The fastest way to get started with Nano Banana 2 is to install the Python SDK and work through the official quickstart. After installing with pip install nano-banana-2, you create a Pipeline object, attach one or more transformation stages using the add_stage method, and call pipeline.run(source) with your input data source. A minimal working example that reads from a local file, applies a transformation function, and writes results to stdout can be set up in under 20 lines of Python. The quickstart in the official documentation walks through this exact setup with line-by-line explanations.

Once you have the basics working, the next step is to explore the configuration system. Nano Banana 2 uses a YAML-based configuration file to define pipeline stages, concurrency settings, buffer sizes, and plugin options.
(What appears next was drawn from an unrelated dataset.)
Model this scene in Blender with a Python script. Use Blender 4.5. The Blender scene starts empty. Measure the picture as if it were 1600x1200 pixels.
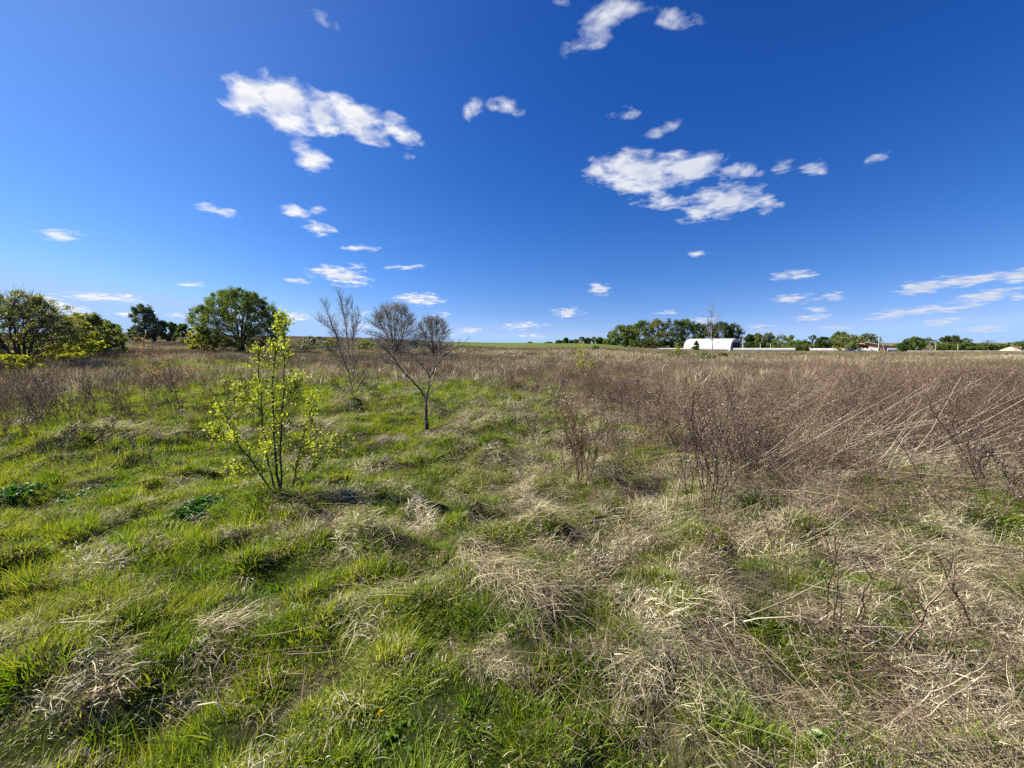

Separating configuration from code makes it easier to change behavior for different environments—development, staging, and production—without modifying application source. The CLI tool included with the Python SDK can validate a configuration file before you run it, catching common mistakes like missing required fields or type mismatches.

For teams building data ingestion pipelines that feed into a vector database such as Milvus, a recommended starting pattern is to configure Nano Banana 2 as the ingestion and pre-processing layer, with a Milvus output plugin handling the final write step. The project repository includes example configurations for this exact setup, along with sample datasets you can use to verify that the pipeline is working end to end before connecting it to real data.